More than 45,000 U.S. dockworkers represented by the International Longshoremen’s Association ratified a new six-year contract on Tuesday, formalizing a deal that offers bumper pay hikes and averts any potential disruption until 2030.
Terms of the contract, previously agreed upon by the labor union and the United States Maritime Alliance, included a 62% wage hike over the life of the agreement.
Both the labor union and the employer group had agreed on the wages in October, putting an end to a three-day strike that spiked shipping prices and caused cargo backlogs at the three dozen affected ports.
But they remained divided over issues tied to automation. It was not until January that a tentative deal was signed, which was also a priority for the White House.
The new contract, which will be in effect from Oct. 1, 2024 to Sept. 30, 2030, increases the hourly base rate for workers to $63 from $39, ranking longshoremen among the highest paid blue-collar workers in the U.S.
It accelerates wage raises for new ILA workers, strengthens healthcare plans and also increases employer contributions to retirement plans, while safeguarding workers from threats of increased automation.
The workers approved the new contract by a resounding 99% vote. ILA and USMX said they will sign the agreement on March 11.
“We now have labor peace for the next six years,” ILA President Harold Daggett said.
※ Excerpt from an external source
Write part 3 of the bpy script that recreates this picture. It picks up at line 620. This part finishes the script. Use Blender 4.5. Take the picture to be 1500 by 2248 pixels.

He previously claimed the new contract will cost employers an estimated $35 billion.
“Our collective strength helped produce the richest contract in our history,” he said in a video to the members of the union last week.
The agreement offers some relief to shippers, who operate in an uncertain environment due to factors such as disruptions in the Red Sea and the looming threat of new tariffs.
Both the ILA and USMX have previously credited President Donald Trump for clearing the way for them to make a deal on automation.
The 36 affected ports were some of the busiest in the U.S., including the port of New York and New Jersey, and together account for more than half of the country’s imports.
The employer group, represented by USMX, counts Maersk’s APM Terminals and the U.S. arms of major container carriers such as China’s COSCO Shipping as some of its members.